Il s’avère donc primordial pour les entreprises de protéger en amont leurs secrets d’affaires par toutes mesures adéquates, telles que la mise en place systématique de clauses de confidentialité dans les contrats avec les fournisseurs, sous-traitants ou partenaires commerciaux ou la sécurisation et le contrôle des accès à l’infrastructure IT de l’entreprise, et de ne pas compter uniquement sur l’arsenal curatif mis en place par la nouvelle législation.

(1) Loi du 26 juin 2019 sur la protection des savoir-faire et des informations commerciales non divulgués (secrets d’affaires) contre l’obtention, l’utilisation et la divulgation illicites.
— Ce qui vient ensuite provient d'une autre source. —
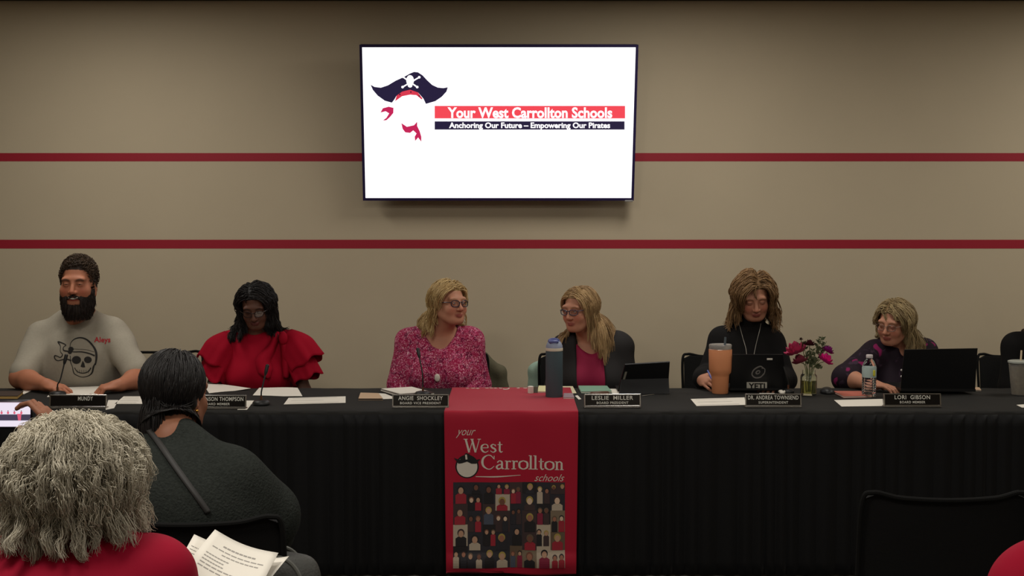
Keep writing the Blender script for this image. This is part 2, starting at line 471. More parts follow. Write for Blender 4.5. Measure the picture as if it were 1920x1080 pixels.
# ------------------------------------------------------------------ hair
CR_C = V(0, .018, .032); CR_R = V(.075, .095, .087)
def scalp_roots(n, rng, hl=None, extra=None, xlim=None):
    out = []
    tot = 0
    while tot < n:
        d = rng.normal(size=(n * 2, 3)); d /= np.linalg.norm(d, axis=1)[:, None]
        q = CR_C + d * CR_R; y, z, x = q[:, 1], q[:, 2], q[:, 0]
        a, b = hl or ([-.09, -.05, -.02, .02, .1], [.078, .064, .030, -.045, -.06])
        ok = z > np.interp(y, a, b)
        if xlim is not None: ok &= xlim(q)
        out.append(np.hstack([q[ok], d[ok]])); tot += int(ok.sum())
    q = np.concatenate(out)[:n]; return q[:, :3], q[:, 3:]
def strands(name, H, parent, m, roots, comb, length, L=14, grav=.22, vol=(.004, .03), wave=0.0, wfreq=3.0, curl=0.0,
            clump=0.6, nclump=120, rad=.0016, cols=((.1, .07, .04), (.2, .15, .08)), colliders=(), seed=1, out=.35,
            face_w=.070, local_grav=None, jitter=.15, facebox=True, lenvar=.25, tip=.35, keepout=None, shell=.006, low=.25, part=.0, an=(1, 1, 1), topf=1.0):
    rng = np.random.default_rng(seed)
    p0, nn = roots; n = len(p0)
    Rm = H.R; pos = H.pts(p0); nw = nn @ Rm.T; cw = comb(p0, rng) @ Rm.T
    g = V(0, 0, -1.0) if local_grav is None else Rm @ np.array(local_grav, float)
    vel = nw * out + cw + rng.normal(size=(n, 3)) * jitter; vel /= np.linalg.norm(vel, axis=1)[:, None]
    ln = (length(p0, rng) if callable(length) else np.full(n, length)) * (1 - lenvar * rng.random(n))
    seg = ln / (L - 1) * H.s; off = (vol[0] + (vol[1] - vol[0]) * rng.random(n))
    path = np.zeros((n, L, 3)); path[:, 0] = pos
    for i in range(1, L):
        t = i / (L - 1)
        vel = vel * (1 - grav) + g * grav; vel /= np.linalg.norm(vel, axis=1)[:, None]
        pos = pos + vel * seg[:, None]
        q = H.loc(pos)
        tf = np.interp(q[:, 2], [.02, .115], [1, topf]) if topf < 1 else np.ones(n)
        o = off * min(1, t * 7) * tf
        r = CR_R + .002 + o[:, None] * np.array(an); u = (q - CR_C) / r; l = np.linalg.norm(u, axis=1); ins = l < 1
        q = np.where(ins[:, None], CR_C + (q - CR_C) / np.maximum(l, 1e-6)[:, None], q)
        if shell is not None:
            ro = CR_R + .002 + ((off + shell) * tf)[:, None] * np.array(an)
            u = (q - CR_C) / ro; up_ = q[:, 2] > -.03; l = np.where(up_, np.linalg.norm(u, axis=1), np.hypot(u[:, 0], u[:, 1]) / (1 + low))
            ins = l > 1; f_ = 1 / np.maximum(l, 1e-6)
            q[:, 0] = np.where(ins, CR_C[0] + (q[:, 0] - CR_C[0]) * f_, q[:, 0]); q[:, 1] = np.where(ins, CR_C[1] + (q[:, 1] - CR_C[1]) * f_, q[:, 1])
            q[:, 2] = np.where(ins & up_, CR_C[2] + (q[:, 2] - CR_C[2]) * f_, q[:, 2])
        if facebox:
            ch = (q[:, 2] < -.10) & (q[:, 1] < .03) & (np.abs(q[:, 0]) < part)
            q[:, 0] = np.where(ch, np.sign(p0[:, 0] + 1e-6) * part, q[:, 0])
            fc = V(0, -.052, -.030); fr = V(face_w, .080, .108); u = np.abs((q - fc) / fr)
            rest = u[:, 1] ** 3 + u[:, 2] ** 3; ins = (rest + u[:, 0] ** 3 < 1)
            xs = np.maximum(1 - rest, 0) ** .333 * fr[0]
            sg = np.where(np.sign(p0[:, 0]) == 0, 1, np.sign(q[:, 0] * .3 + p0[:, 0] * .1)); q[:, 0] = np.where(ins, sg * xs, q[:, 0])
            # neck
            u2 = np.hypot(q[:, 0], q[:, 1] - .03); nk = (u2 < .058) & (q[:, 2] < -.03)
            sc_ = np.where(nk, .058 / np.maximum(u2, 1e-5), 1); q[:, 0] *= sc_; q[:, 1] = (q[:, 1] - .03) * sc_ + .03
        if keepout is not None: q = keepout(q, p0)
        npos = H.pts(q)
        for (kind, a, b, rr) in colliders:
            if kind == 'cap':
                ab = b - a; tt = np.clip(((npos - a) @ ab) / (ab @ ab), 0, 1); c = a + tt[:, None] * ab
                dv = npos - c; dl = np.linalg.norm(dv, axis=1); R_ = rr + off * .4; ins = dl < R_
                npos = np.where(ins[:, None], c + dv / np.maximum(dl, 1e-6)[:, None] * R_[:, None], npos)
            else:
                R_ = np.array(b)[None, :] + (off * .4)[:, None]; u = (npos - a) / R_; l = np.linalg.norm(u, axis=1); ins = l < 1
                npos = np.where(ins[:, None], a + (npos - a) / np.maximum(l, 1e-6)[:, None], npos)
        vel = (npos - path[:, i - 1]); vel /= np.linalg.norm(vel, axis=1)[:, None] + 1e-9
        pos = npos; path[:, i] = pos
    tt = np.linspace(0, 1, L)
    if clump > 0 and nclump < n:
        gi = rng.choice(n, nclump, replace=False)
        d2 = ((p0[:, None, :] - p0[gi][None]) ** 2).sum(2); own = gi[d2.argmin(1)]; cid = d2.argmin(1)
        w = clump * tt[None, :, None] ** .8; path = path * (1 - w) + path[own] * w
    else: cid = np.arange(n)
    ph = rng.random(n) * .8 + (rng.random(max(nclump, n)) * 6.28)[cid]
    if wave > 0 or curl > 0:
        A = rng.normal(size=(max(nclump, n), 3))[cid] * .6 + rng.normal(size=(n, 3)) * .4; A /= np.linalg.norm(A, axis=1)[:, None]
        B = np.cross(A, V(0.3, 0.2, 1)); B /= np.linalg.norm(B, axis=1)[:, None] + 1e-6
        th = wfreq * 6.283 * tt[None, :] + ph[:, None]
        path = path + (wave * tt[None, :, None]) * (np.sin(th)[..., None] * A[:, None, :]) + (curl * tt[None, :, None]) * (np.cos(th)[..., None] * B[:, None, :] + np.sin(th)[..., None] * A[:, None, :])
    tg = np.gradient(path, axis=1); tg /= np.linalg.norm(tg, axis=2)[..., None] + 1e-9
    ref = rng.normal(size=(n, 1, 3)); s1 = np.cross(tg, ref); s1 /= np.linalg.norm(s1, axis=2)[..., None] + 1e-9
    s2 = np.cross(tg, s1)
    pr = rad * H.s * (np.minimum(1, .6 + tt * 3) * (1 - (1 - tip) * tt ** 3))[None, :, None]
    ring = [path + pr * (math.cos(a) * s1 + math.sin(a) * s2) for a in (0, 2.094, 4.189)]
    vs = np.stack(ring, 2).reshape(-1, 3)
    base = (np.arange(n) * L * 3)[:, None, None] + (np.arange(L - 1) * 3)[None, :, None] + np.arange(3)[None, None, :]
    nx = (np.arange(n) * L * 3)[:, None, None] + (np.arange(L - 1) * 3)[None, :, None] + ((np.arange(3) + 1) % 3)[None, None, :]
    F = np.stack([base, nx, nx + 3, base + 3], -1).reshape(-1, 4)
    mixv = np.clip(.6 * rng.random(max(nclump, n))[cid] + .4 * rng.random(n), 0, 1)[:, None]
    c = np.array(cols[0][:3]) * (1 - mixv) + np.array(cols[1][:3]) * mixv
    cc = np.repeat(c, L * 3, axis=0)
    return mesh_obj(name, vs, F, m, parent, True, cols=cc)

def comb_part(px=0.0, side=1.0, back=.4, up=.1):
    def fn(p, rng):
        s_ = np.sign(p[:, 0] - px + 1e-6); top = np.clip((p[:, 2]) / .08, 0, 1)[:, None]
        a = np.stack([s_ * side, np.full(len(p), back), np.full(len(p), up)], 1)
        b = np.stack([s_ * .2, np.full(len(p), back * .8), np.full(len(p), -.8)], 1)
        return a * top + b * (1 - top)
    return fn

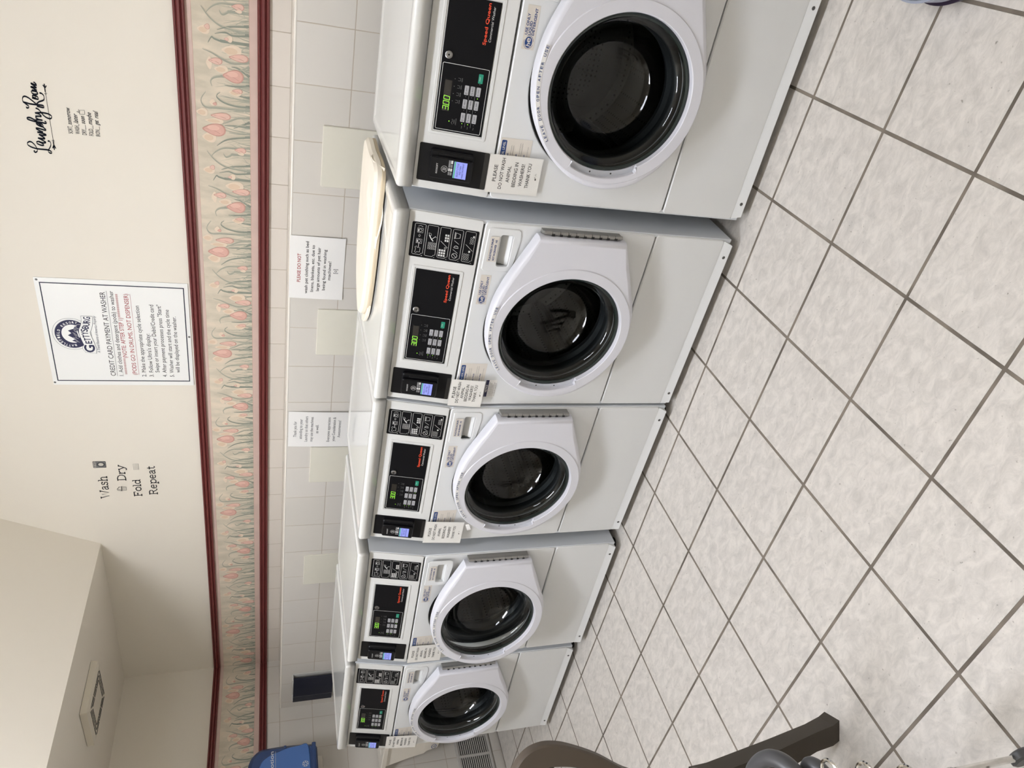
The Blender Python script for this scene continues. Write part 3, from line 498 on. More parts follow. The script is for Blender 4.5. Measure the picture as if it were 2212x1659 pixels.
for k in range(7): b.ribbon([(.06 + .006 * math.cos(k * .9), .085 + .006 * math.sin(k * .9)), (.06 + .016 * math.cos(k * .9), .085 + .016 * math.sin(k * .9))], .004, 0, k * 1e-5)
b.ribbon(circle(.06, .085, .017, 14), .0015, 0, 1e-4, closed=True); b.build('badge', INKW, t)

t = tag(empty('floor_register', (XL, .36, .07)), 'pale louvered wall register low on the left wall', 'register')
b = MB(); b.M = frame((0, 0, 0), (0, 1, 0), (0, 0, 1)); cols = [(-.235, -.122), (-.107, .005), (.02, .132), (.147, .235)]
hs = [rrect(c0, c1, .018, .214, .002, 1) for c0, c1 in cols]; b.plate(rrect(-.255, .255, 0, .232, .004), 0, .012, hs, .002); b.build('frame', REGW, t)
b = MB(); b.M = frame((0, 0, 0), (0, 1, 0), (0, 0, 1)); b.box(-.24, .24, .014, .218, .0005, .002); b.build('duct_opening', DARK, t)
b = MB(); b.M = frame((0, 0, 0), (0, 1, 0), (0, 0, 1))
for k in range(15): z = .0225 + k * .0131; b.box(-.236, .236, z, z + .0062, .004, .010)
b.build('louvers', REGW, t)

t = tag(empty('utility_sink', (-3.95, .6, .44)), 'cream plastic utility sink in the corner past the farthest washer', 'sink')
def loft(b, secs, m=0, cap=True):
    for k in range(len(secs) - 1):
        (x0, x1, y0, y1, z), (X0, X1, Y0, Y1, Z) = secs[k], secs[k + 1]; A = [(x0, y0, z), (x1, y0, z), (x1, y1, z), (x0, y1, z)]; B = [(X0, Y0, Z), (X1, Y0, Z), (X1, Y1, Z), (X0, Y1, Z)]
        b.add(A + B, [(i, (i + 1) % 4, 4 + (i + 1) % 4, 4 + i) for i in range(4)], m)
b = MB(); x = 3.95; y = .6; loft(b, [(-4.075 + x, -3.80 + x, .38 - y, .80 - y, 0), (-4.105 + x, -3.78 + x, .36 - y, .82 - y, .02), (-4.112 + x, -3.76 + x, .352 - y, .83 - y, .085), (-4.135 + x, -3.74 + x, .35 - y, .85 - y, .105), (-4.150 + x, -3.73 + x, .345 - y, .86 - y, .19), (-4.215 + x, -3.70 + x, .345 - y, .87 - y, .338)])
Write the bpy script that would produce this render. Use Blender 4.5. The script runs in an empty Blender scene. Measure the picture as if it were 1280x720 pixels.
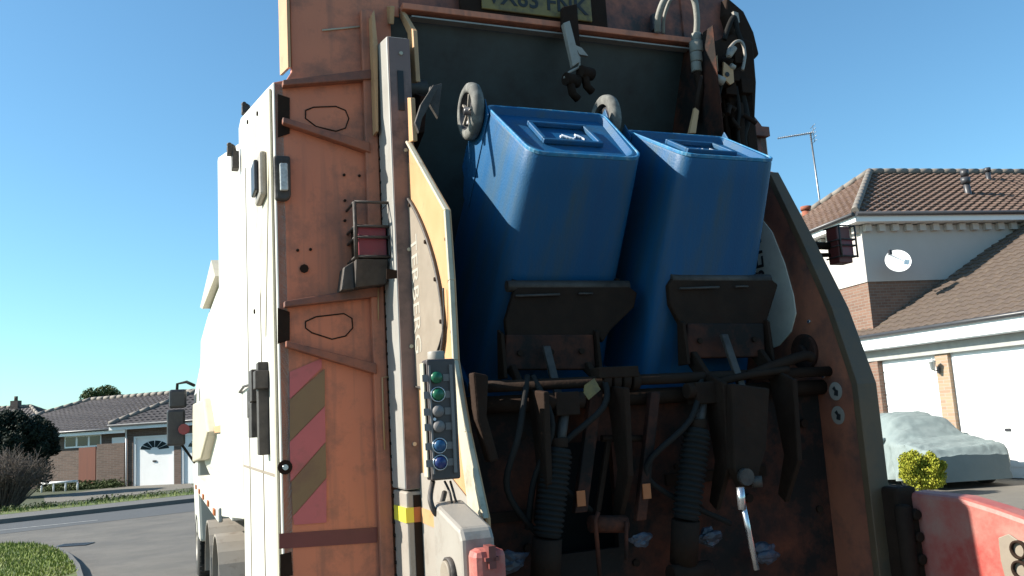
import bpy, bmesh, math, random
from math import radians, sin, cos, pi
from mathutils import Vector, Matrix
random.seed(7)
SC = bpy.context.scene
COL = SC.collection
V = Vector
# ------------------------------------------------------------------ camera
F_PX = 1100.0; PITCH = radians(8.4); ROLL = radians(3.45); CAM = V((0, 0, 1.9))
_F = V((0, cos(PITCH), sin(PITCH))); _U0 = V((0, -sin(PITCH), cos(PITCH))); _X = V((1, 0, 0))
_R = _X*cos(ROLL) - _U0*sin(ROLL); _U = _U0*cos(ROLL) + _X*sin(ROLL)
cd = bpy.data.cameras.new('camera'); cam = bpy.data.objects.new('camera', cd); COL.objects.link(cam)
cd.sensor_width = 36; cd.lens = 36*F_PX/1280; cd.clip_start = 0.05; cd.clip_end = 3000
M3 = Matrix((_R, _U, -_F)).transposed()
cam.matrix_world = Matrix.Translation(CAM) @ M3.to_4x4()
SC.camera = cam
# ------------------------------------------------------------------ light
SUN_EL = radians(33); SUN_H = V((-0.997, -0.080, 0)).normalized()
SUN = V((SUN_H.x*cos(SUN_EL), SUN_H.y*cos(SUN_EL), sin(SUN_EL)))
w = bpy.data.worlds.new('World'); SC.world = w; w.use_nodes = True
nt = w.node_tree; bg = nt.nodes['Background']
sky = nt.nodes.new('ShaderNodeTexSky'); sky.sky_type = 'NISHITA'; sky.sun_disc = False
sky.sun_elevation = SUN_EL; sky.sun_rotation = math.atan2(SUN_H.x, SUN_H.y)
sky.air_density = 1.0; sky.dust_density = 0.6; sky.ozone_density = 2.2; sky.altitude = 0
tn = nt.nodes.new('ShaderNodeMixRGB'); tn.blend_type = 'MULTIPLY'; tn.inputs[0].default_value = 1; tn.inputs[2].default_value = (.70, 1.04, 1.10, 1)
nt.links.new(sky.outputs[0], tn.inputs[1]); nt.links.new(tn.outputs[0], bg.inputs[0]); bg.inputs[1].default_value = 0.085
sl = bpy.data.lights.new('sun', 'SUN'); sl.energy = 5.0; sl.angle = radians(0.53); sl.color = (1, .94, .84)
so = bpy.data.objects.new('sun', sl); COL.objects.link(so)
so.rotation_euler = SUN.to_track_quat('Z', 'Y').to_euler(); so.location = (-20, -5, 30)
SC.view_settings.view_transform = 'Standard'; SC.view_settings.look = 'None'
SC.view_settings.exposure = 1.1; SC.view_settings.gamma = 1
SC.render.engine = 'CYCLES'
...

(2) Directive (UE) 2016/943 du Parlement européen et du Conseil du 8 juin 2016 sur la protection des savoir-faire et des informations commerciales non divulgués (secrets d’affaires) contre l’obtention, l’utilisation et la divulgation illicites.
(3) Article 4 paragraphe 1 de la loi du 26 juin 2019 sur la protection des savoir-faire et des informations commerciales non divulgués.
(4) Article 4 paragraphe 2 de la loi du 26 juin 2019 sur la protection des savoir-faire et des informations  commerciales non divulgués.
(5) Article 7 de la loi du 26 juin 2019 sur la protection des savoir-faire et des informations commerciales non divulgués.
(6) Par exemple : interdiction de mise d’un produit sur le marché, remise au demandeur de tout ou partie d’un document, objet, fichier qui contient ou matérialise le secret d’affaires…
(7) Par exemple : rappel des biens en infraction se trouvant sur le marché, destruction des biens en infraction…
(8) Article 5 de la loi du 26 juin 2019 sur la protection des savoir-faire et des informations commerciales non divulgués.
(9) Article 3 de la loi du 26 juin 2019 sur la protection des savoir-faire et des informations commerciales non divulgués.